#42: For a Few Demons More (Kim Harrison)

by R. N. Dominick in Uncategorized

See, this is how you do it. Dangerous situations, power creep, <spoilery spoilerness> — it should all come from what’s gone before, based on your characters, what they’ve done and how they’ve changed. I immensely enjoyed For a Few Demons More , so much so that instead of going to another of the books on my stack, I’m stopping by the downtown Borders on the way home to buy The Outlaw Demon Wails. (Yes, even though it has a pun that bad as the title.)

The book was thankfully free of the idiomatic errors and typos the last book had, although Kisten’s last name was given as “Phelps” in the bonus short.

#41: Gale Force (Rachel Caine)

by R. N. Dominick in Uncategorized

I almost gave up on this book. I went out and bought the next Kim Harrison novel as a bribe, something to look forward to when I’d gotten through it. At first, this just moves around the same old tired ground as the last few novels. Oh, something weird is happening and only Super-Warden Mary Sue can possibly do anything about it! So she sets out with her coterie of insanely attractive male admirers, all of whom either actively desire her or carry a torch, to figure out what’s going on. In the course of doing so, she is repeatedly greviously injured. At one point I said “Well, the only thing that would make this worse is if X was the big bad,” where X is a person who for very good reasons couldn’t possibly be the bad, and four pages later found out that in fact, X was the big evil behind everything.

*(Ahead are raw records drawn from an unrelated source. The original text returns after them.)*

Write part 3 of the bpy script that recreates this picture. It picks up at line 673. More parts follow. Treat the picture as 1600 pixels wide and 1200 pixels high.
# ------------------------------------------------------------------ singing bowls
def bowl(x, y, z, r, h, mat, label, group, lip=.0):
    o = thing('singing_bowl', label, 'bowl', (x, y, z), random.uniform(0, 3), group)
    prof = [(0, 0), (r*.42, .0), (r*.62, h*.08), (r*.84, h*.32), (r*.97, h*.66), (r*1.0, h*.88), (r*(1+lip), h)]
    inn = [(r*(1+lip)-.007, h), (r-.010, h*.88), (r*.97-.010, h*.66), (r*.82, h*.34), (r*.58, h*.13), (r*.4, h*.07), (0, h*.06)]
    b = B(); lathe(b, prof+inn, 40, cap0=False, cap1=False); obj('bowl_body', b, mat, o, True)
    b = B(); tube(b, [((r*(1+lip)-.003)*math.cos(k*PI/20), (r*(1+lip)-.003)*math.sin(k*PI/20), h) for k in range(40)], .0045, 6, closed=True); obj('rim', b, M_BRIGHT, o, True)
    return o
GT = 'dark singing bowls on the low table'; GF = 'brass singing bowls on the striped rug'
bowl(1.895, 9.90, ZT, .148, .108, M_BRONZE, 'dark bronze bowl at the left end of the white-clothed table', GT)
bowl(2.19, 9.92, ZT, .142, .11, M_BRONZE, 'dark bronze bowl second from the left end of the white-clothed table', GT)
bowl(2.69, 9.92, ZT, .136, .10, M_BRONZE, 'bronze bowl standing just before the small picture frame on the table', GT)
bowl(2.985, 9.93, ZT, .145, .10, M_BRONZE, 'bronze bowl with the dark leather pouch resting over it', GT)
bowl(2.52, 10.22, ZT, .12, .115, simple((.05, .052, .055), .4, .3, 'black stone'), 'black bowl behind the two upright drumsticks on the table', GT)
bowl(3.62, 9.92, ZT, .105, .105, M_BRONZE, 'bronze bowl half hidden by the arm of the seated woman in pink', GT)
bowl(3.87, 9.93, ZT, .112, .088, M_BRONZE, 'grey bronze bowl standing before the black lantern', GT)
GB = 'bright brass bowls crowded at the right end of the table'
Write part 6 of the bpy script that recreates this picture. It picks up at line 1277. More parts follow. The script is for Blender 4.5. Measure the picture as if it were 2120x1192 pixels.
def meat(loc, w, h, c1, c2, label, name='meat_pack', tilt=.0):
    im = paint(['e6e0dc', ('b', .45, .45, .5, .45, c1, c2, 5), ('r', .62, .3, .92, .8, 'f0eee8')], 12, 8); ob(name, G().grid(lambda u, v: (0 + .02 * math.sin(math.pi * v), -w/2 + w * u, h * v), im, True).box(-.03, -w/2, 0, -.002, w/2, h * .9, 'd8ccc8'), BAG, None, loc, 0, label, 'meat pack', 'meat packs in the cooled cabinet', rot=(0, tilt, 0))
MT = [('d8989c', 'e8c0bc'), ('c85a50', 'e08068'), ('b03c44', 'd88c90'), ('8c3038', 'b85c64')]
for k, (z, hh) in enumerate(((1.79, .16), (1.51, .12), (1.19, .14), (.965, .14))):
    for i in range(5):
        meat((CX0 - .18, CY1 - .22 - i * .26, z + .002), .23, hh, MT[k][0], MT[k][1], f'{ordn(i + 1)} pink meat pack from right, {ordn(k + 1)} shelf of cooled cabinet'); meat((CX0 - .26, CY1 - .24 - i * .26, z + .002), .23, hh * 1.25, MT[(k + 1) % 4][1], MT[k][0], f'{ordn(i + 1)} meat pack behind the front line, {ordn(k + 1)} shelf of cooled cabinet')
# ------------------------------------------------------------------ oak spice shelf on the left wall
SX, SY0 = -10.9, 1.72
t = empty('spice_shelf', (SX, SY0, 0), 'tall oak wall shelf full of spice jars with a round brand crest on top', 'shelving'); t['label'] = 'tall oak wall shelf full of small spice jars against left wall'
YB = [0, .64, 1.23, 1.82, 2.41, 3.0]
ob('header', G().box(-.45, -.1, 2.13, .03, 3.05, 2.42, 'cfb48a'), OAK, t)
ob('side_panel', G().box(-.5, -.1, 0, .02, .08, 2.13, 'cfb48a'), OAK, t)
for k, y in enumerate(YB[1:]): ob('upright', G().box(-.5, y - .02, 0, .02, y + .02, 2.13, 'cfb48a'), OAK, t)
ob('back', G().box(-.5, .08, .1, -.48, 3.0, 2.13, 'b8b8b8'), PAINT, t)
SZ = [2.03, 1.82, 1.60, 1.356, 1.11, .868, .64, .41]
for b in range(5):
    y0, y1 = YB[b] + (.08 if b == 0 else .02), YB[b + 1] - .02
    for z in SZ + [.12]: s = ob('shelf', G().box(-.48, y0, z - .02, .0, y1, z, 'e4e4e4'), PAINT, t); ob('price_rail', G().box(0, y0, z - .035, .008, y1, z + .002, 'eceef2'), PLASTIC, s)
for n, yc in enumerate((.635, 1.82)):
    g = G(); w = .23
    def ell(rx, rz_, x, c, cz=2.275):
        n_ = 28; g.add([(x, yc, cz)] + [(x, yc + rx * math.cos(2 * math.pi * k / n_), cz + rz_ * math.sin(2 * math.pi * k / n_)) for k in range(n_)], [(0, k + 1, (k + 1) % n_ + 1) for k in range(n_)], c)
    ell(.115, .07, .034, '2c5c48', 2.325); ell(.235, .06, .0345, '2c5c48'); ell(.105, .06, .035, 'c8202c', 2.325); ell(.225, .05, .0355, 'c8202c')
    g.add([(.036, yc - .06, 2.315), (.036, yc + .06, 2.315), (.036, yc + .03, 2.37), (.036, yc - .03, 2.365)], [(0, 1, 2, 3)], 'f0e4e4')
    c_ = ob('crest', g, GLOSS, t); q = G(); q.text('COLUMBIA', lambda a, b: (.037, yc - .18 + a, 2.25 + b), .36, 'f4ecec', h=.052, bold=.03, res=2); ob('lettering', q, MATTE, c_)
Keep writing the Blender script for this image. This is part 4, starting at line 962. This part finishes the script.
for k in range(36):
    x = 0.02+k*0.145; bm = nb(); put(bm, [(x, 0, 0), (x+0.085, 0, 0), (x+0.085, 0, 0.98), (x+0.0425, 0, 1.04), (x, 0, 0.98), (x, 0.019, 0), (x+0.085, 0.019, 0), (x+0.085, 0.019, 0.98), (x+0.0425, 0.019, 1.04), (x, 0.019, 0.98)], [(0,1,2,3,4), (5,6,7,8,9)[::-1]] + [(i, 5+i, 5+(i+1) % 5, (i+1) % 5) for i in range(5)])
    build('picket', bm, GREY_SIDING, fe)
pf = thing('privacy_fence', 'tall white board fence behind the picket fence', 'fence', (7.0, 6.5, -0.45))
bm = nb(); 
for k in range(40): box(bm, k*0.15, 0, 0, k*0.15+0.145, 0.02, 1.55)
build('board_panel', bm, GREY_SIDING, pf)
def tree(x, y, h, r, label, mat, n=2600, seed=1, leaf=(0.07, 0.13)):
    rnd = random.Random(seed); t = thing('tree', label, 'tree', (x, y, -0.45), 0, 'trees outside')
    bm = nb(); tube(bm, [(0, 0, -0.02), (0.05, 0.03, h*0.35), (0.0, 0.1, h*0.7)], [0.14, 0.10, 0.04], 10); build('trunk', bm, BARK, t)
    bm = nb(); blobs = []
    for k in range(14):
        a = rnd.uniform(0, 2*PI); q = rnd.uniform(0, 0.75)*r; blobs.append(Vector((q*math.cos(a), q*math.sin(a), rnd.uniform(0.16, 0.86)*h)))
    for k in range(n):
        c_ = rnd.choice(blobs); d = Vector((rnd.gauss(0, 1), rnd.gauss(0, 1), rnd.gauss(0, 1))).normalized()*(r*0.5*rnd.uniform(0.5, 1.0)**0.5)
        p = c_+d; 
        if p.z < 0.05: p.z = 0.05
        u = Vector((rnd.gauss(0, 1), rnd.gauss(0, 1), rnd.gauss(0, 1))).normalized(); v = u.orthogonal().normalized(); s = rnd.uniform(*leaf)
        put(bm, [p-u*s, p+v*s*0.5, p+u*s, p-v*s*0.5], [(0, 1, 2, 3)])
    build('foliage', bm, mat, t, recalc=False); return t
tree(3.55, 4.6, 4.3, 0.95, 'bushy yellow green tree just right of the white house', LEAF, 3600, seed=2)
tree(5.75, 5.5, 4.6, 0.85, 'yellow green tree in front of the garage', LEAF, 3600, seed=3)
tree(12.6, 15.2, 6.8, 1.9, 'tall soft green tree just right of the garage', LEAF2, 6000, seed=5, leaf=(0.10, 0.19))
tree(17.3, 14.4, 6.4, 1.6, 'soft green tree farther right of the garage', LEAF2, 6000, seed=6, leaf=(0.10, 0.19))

And then, somehow, in the last third, the gears caught. The end of the book actually worked. Sure, there was still rampant stupidity, but I actually found myself enjoying it. Some things were even surprising — there’s a long-overdue reveal, so shocking due to past reluctance on the author’s part that even when the storyline meandered right out of the book before examining any of the repercussions of said reveal I forgave it.

Still a bit annoyed by some things: I’ve lost track of the times Jo has almost — or completely! — died, and it happens, what, twice more in this book? This is hardly mitigated by the fact that she actually had to spend some time healing and resting to recover after the first one, because she is magically rescued from all other physical harm in the book. Yawn. This is even worse than in other series because if we know she’s going to be magically healed up, zero tension is generated. A different shocking event is completely forgotten after just a little bit of angst. The book doesn’t end so much as stop; much like one of the earlier ones, it’s obviously one book split in two because they can only be so long. And, god, the endless namedropping.

I find myself in the strange position, though, of wanting to read the next book, even after almost giving up on this one.

#40: A Fistful of Charms (Kim Harrison)

by R. N. Dominick in Uncategorized

So far, these Kim Harrison books have been pretty good: a main character it’s easy to root for, a sly sense of humor, good writing that doesn’t drown in its idiosyncrasies. (Well, not much, anyhow. And this book could’ve used a good copyedit pass; too many times, an idiomatic phrase is mangled — “a mute point”, that kind of thing. Oh, and pixies need a new way to swear.) And it avoids Anita Blake Syndrome — the main character’s powers are, for the most part, exactly what they were when the series started, and there’s no more (or less, to be fair) sex in the books either.

That being said, the books do push some of the hot buttons I have about urban fantasy, and one most of all. It’s also the problem I’ve got with the Dresden Files.

Physical danger is not the only kind of danger. An endless litany of how injured the protagonist is is not going to make me like them more, nor is a first-person poor-poor-pitiful-me routine about how tired, hurt and angsty someone is. Both Rachel Morgan and Harry Dresden are much more fun when they are bubbly, snarky, wise-cracky and rude.

Also, in a complementary minor key, lots and lots of people shouting at each other is no fun.

#39: Every Which Way But Dead (Kim Harrison)

by R. N. Dominick in Uncategorized

Another enjoyable adventure. The series shows every sign of submitting to the same traps all urban fantasies tend to fall into, but is still quite readable. I have the terrible feeling I’m going to have to stop before I get to the latest book, though. Already started the next one because I’m impatient. Maybe, after that one, I’ll write more of a review and an explanation of my problems with urban fantasy. (Then again, maybe not.)

#38: The Forgotten Beasts of Eld (Patricia A. McKillip)

by R. N. Dominick in Uncategorized

An intricate fantasy novel that sets up its plot in the first chapter, gives it a good winding and lets it go. What at first seems like it is to be a light fantasy ends up touching on a lot of subjects — love, freedom and the price of betrayal. A joy.